* begin Data excerpt *

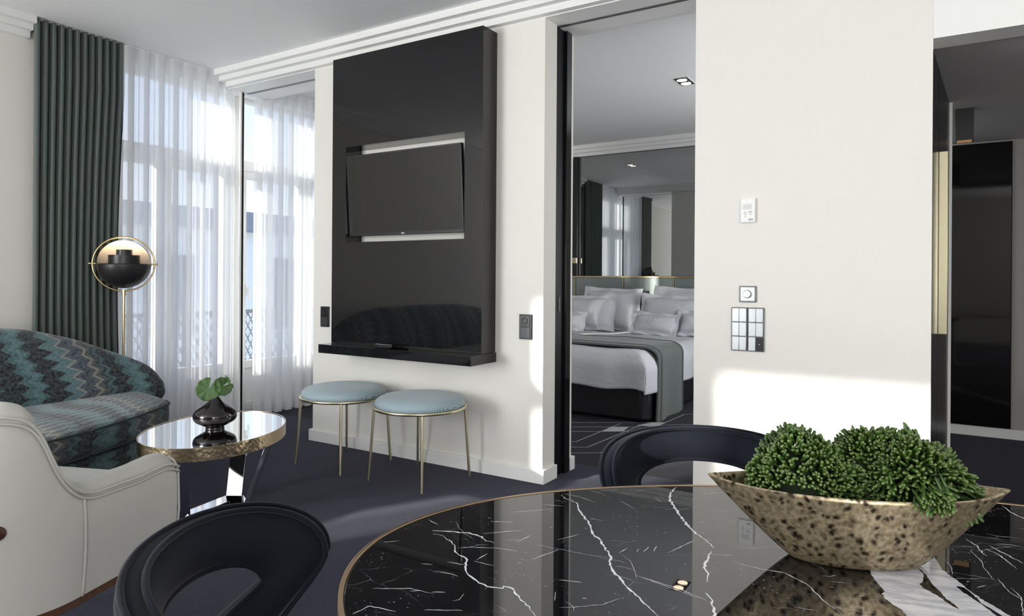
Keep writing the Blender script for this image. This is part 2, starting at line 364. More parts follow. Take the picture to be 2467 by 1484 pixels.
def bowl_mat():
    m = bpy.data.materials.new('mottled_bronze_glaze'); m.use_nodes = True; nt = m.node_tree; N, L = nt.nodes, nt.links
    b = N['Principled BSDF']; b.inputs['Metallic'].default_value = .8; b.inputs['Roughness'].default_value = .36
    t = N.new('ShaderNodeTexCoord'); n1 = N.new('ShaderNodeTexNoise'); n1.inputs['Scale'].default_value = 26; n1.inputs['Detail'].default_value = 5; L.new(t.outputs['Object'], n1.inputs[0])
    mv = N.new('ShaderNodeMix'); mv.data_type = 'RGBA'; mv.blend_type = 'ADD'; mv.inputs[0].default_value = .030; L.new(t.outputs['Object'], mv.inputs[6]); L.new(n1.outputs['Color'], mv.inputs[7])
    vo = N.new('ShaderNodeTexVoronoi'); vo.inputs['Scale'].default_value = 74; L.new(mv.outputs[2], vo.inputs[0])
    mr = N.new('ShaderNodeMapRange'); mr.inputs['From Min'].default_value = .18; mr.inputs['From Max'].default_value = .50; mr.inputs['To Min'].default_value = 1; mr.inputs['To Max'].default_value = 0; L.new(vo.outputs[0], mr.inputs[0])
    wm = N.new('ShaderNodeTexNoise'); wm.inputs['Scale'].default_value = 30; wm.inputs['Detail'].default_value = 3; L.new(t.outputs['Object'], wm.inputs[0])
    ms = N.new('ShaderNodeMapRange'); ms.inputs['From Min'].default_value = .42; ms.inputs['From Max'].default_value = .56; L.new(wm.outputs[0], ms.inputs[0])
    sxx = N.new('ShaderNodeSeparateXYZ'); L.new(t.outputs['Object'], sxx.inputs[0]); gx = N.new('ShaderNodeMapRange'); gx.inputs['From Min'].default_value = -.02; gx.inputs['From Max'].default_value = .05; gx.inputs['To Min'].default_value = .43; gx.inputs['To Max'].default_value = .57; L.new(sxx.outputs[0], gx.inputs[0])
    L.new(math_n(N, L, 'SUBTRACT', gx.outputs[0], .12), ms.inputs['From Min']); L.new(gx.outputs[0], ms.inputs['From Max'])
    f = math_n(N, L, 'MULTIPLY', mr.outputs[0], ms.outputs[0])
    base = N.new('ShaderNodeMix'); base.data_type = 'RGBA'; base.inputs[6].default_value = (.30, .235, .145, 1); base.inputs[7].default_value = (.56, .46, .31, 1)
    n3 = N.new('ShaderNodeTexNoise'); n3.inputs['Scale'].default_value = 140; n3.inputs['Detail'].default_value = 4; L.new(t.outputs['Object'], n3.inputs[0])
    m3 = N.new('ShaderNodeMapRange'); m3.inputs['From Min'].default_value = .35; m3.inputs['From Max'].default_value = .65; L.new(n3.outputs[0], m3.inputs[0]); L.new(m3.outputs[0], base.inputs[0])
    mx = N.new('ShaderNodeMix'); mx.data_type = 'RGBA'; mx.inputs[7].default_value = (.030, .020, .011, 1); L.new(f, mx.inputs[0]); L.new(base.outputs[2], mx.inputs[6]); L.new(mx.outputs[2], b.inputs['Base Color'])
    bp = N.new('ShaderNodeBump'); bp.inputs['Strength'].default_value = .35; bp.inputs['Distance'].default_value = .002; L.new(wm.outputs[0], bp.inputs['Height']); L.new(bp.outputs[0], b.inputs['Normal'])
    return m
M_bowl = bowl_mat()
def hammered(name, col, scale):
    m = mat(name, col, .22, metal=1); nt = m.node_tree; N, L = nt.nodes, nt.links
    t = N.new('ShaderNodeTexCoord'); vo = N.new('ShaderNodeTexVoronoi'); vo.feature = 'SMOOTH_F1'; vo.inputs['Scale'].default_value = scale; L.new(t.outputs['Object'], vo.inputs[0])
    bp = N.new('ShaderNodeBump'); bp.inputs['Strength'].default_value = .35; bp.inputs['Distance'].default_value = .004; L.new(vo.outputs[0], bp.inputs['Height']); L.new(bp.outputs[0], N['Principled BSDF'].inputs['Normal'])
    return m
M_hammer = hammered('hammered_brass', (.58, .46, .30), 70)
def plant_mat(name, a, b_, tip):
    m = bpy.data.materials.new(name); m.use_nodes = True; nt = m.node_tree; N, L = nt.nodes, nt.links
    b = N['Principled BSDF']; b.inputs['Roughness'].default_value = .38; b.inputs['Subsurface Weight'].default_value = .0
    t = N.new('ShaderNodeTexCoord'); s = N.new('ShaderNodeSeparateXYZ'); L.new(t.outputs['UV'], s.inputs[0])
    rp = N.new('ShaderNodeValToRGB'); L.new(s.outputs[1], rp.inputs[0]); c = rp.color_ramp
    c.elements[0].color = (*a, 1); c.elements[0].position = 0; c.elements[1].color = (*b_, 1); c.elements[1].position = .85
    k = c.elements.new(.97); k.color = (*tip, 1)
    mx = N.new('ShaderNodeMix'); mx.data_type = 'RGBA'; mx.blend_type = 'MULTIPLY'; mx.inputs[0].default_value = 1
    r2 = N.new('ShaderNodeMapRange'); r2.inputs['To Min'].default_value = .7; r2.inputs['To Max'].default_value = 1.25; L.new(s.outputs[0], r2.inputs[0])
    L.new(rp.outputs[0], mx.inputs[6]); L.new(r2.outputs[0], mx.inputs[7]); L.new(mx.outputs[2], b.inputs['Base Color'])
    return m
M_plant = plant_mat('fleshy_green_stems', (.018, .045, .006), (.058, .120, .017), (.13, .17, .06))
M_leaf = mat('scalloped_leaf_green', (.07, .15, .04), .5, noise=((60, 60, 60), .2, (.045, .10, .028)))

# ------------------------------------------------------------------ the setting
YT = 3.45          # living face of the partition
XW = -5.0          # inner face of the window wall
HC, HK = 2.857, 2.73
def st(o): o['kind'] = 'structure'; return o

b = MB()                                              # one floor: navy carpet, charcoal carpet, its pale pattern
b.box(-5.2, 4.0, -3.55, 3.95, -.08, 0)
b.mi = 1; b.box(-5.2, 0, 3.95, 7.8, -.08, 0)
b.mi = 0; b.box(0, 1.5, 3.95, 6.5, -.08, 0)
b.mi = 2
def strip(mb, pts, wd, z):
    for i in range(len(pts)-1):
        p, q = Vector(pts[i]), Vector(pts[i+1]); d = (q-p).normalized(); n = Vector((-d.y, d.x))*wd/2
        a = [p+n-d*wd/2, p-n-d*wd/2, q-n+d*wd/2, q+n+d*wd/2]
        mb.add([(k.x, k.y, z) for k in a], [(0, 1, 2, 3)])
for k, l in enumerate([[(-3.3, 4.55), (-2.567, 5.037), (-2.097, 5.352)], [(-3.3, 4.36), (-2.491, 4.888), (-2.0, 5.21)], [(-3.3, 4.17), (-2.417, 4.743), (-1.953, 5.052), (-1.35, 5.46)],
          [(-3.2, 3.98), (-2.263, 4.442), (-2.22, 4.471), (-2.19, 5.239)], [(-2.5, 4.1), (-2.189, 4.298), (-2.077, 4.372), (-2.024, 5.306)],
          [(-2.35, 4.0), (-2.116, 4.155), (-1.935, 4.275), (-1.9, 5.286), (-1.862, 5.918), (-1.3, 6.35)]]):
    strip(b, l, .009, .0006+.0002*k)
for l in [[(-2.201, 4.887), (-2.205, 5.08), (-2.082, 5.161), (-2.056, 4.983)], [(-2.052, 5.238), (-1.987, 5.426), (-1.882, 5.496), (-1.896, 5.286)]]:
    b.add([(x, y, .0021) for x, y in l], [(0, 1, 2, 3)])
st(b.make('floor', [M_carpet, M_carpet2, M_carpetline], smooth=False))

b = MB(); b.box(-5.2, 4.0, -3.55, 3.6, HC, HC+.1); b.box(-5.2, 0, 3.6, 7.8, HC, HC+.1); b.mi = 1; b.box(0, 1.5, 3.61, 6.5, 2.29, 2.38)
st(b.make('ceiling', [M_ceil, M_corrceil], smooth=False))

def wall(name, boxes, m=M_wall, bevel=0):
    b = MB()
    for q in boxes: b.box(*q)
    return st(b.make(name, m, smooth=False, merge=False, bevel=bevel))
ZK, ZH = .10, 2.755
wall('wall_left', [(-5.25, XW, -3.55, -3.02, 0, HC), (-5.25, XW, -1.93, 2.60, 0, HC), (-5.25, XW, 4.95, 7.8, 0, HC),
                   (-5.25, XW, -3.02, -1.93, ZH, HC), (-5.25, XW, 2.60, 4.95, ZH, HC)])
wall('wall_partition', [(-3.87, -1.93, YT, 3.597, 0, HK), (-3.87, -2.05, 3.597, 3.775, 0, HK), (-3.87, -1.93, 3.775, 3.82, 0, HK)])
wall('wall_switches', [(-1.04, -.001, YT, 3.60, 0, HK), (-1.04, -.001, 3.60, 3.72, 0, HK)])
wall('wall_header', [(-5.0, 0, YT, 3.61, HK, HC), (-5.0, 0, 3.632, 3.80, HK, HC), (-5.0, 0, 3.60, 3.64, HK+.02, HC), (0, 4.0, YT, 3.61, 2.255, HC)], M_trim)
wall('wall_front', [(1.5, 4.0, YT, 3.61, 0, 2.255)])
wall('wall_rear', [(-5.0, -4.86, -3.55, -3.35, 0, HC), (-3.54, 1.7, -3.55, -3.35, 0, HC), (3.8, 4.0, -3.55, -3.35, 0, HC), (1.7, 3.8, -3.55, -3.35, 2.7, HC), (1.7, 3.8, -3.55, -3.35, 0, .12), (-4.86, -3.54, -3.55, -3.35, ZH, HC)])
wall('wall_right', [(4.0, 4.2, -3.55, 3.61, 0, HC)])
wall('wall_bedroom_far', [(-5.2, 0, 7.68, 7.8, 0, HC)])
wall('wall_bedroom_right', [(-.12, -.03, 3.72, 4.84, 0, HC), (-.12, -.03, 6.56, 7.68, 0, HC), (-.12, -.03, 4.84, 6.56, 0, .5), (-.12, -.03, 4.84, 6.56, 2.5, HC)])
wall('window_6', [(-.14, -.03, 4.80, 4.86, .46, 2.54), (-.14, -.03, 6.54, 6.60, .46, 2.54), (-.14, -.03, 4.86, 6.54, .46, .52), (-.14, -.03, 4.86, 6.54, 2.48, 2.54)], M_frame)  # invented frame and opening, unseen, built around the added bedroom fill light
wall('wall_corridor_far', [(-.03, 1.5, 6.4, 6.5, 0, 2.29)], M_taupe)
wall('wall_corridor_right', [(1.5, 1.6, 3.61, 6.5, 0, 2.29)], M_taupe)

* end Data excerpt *

§ **Problem to solve**: Which lines above run from the one containing "k = c.elements.new(.97);" down to the one containing "r2 = N.new('ShaderNodeMapRange');"? Repeat exactly those, both ends included, and nothing else.

§ **Solution for this problem**:
    k = c.elements.new(.97); k.color = (*tip, 1)
    mx = N.new('ShaderNodeMix'); mx.data_type = 'RGBA'; mx.blend_type = 'MULTIPLY'; mx.inputs[0].default_value = 1
    r2 = N.new('ShaderNodeMapRange'); r2.inputs['To Min'].default_value = .7; r2.inputs['To Max'].default_value = 1.25; L.new(s.outputs[0], r2.inputs[0])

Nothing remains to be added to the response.